The president of the region's tourist bureau called it an "industrial catastrophe" at the time. 
 
City chiefs were forced to appeal to tourists to follow the example of locals and not be scared.
 
"Look at how Parisians have got back to normal life after what they witnessed in November 2015," deputy mayor of Paris Jean-François Martins told The Local. "They are back in the cafes and on the terraces.
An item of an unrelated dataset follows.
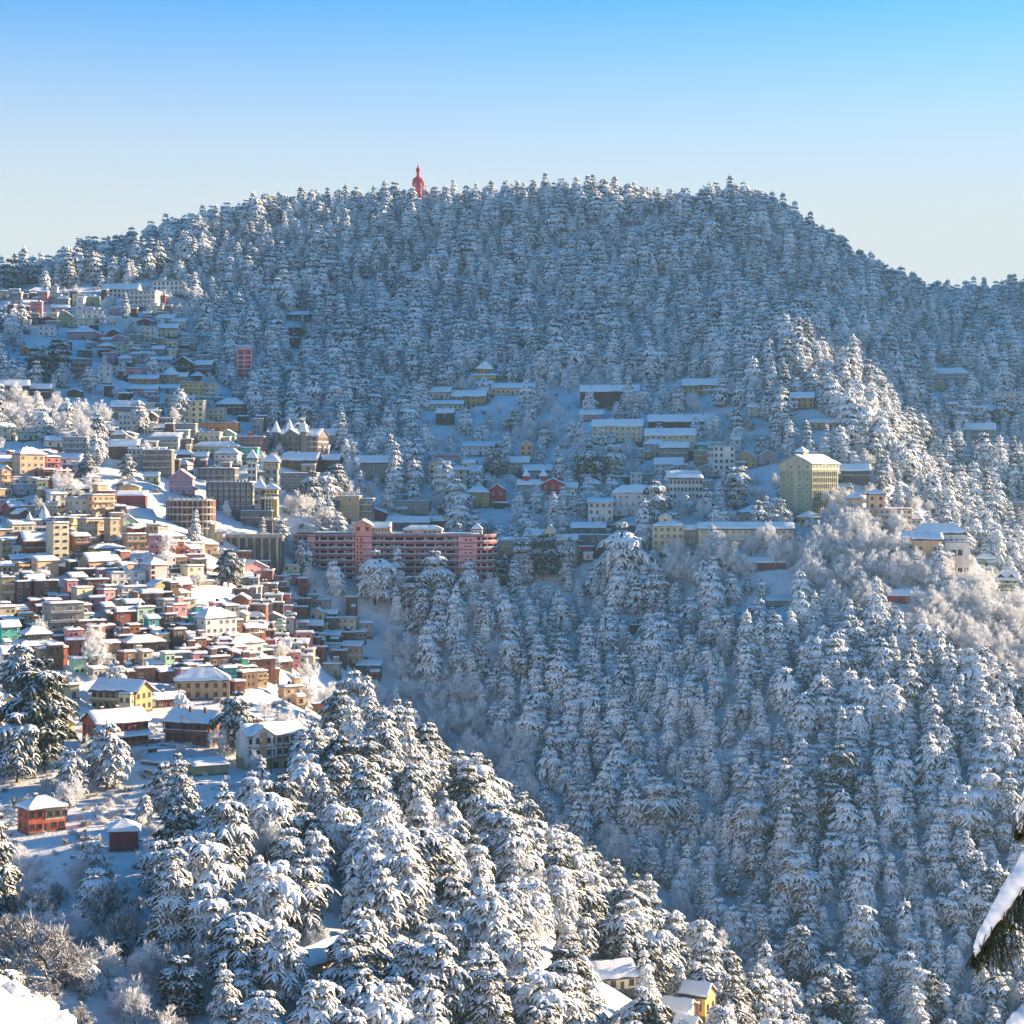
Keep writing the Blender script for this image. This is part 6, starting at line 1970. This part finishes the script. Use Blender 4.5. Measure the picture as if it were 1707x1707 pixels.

They have got their confidence back."
 
But many visitors clearly haven't.
 
 
The timing of Friday's attack is terrible for Paris authorities, who will be officially launching their 2024 Olympic bid on Friday night at the Eiffel Tower, in front of the world's media.
 
Their job of promising a safe Olympic Games in 2024 has been undermined on a day when a section of central Paris was on lockdown because of a machete wielding terrorist.
 
Paris Mayor Anne Hidalgo is determined to bring the games to Paris 100 years after they were last held in the capital.
 
She tried to play down the idea of Paris being a particular target by noting that the French capital wasn't alone when it came to terror threats. 
 
She said all of the world's major cities were under threat with "not a single one escaping that menace."
 
But 2024 is a long time away and the French government is deeply concerned about the impact of the terror attacks on the capital's tourism industry.
 
In November it announced some €15 million would be injected into security and making visitors feel safer, shortly after a report found that visitor numbers to Paris had dipped by eight percent. 
 
This would include additional CCTV in sensitive areas and more "mobile police stations", including near museums. 
 
But are the tourists going to come?
 
Tourists in Paris who The Local spoke to on Friday said they hadn't been put off just yet, including Hector Clark, a Londoner who was locked inside the Louvre along with other tourists while police secured the area.
 
"I definitely won't be put off, it's beautiful here," he said, when asked if he was afraid.
 
"However we made a point about the lack of security at the Louvre when we came in so hopefully, for the Louvre's sake, they tighten it in the future."
 
American Amy DeAvegno who was outside the Louvre on Friday said she wasn't scared either. 
 
"Not at all. This shit seems to happen everywhere so there is no point in avoiding a particular country," she told The Local on Friday.
 
She added that her stay was actually part of a scouting visit before she brings "40 to 50" delegates from around the world to Paris. 
 
Yet for every defiant statement from tourists, there are obviously many more who are put off from coming.
 
Friday's machete attack will do little to reassure them.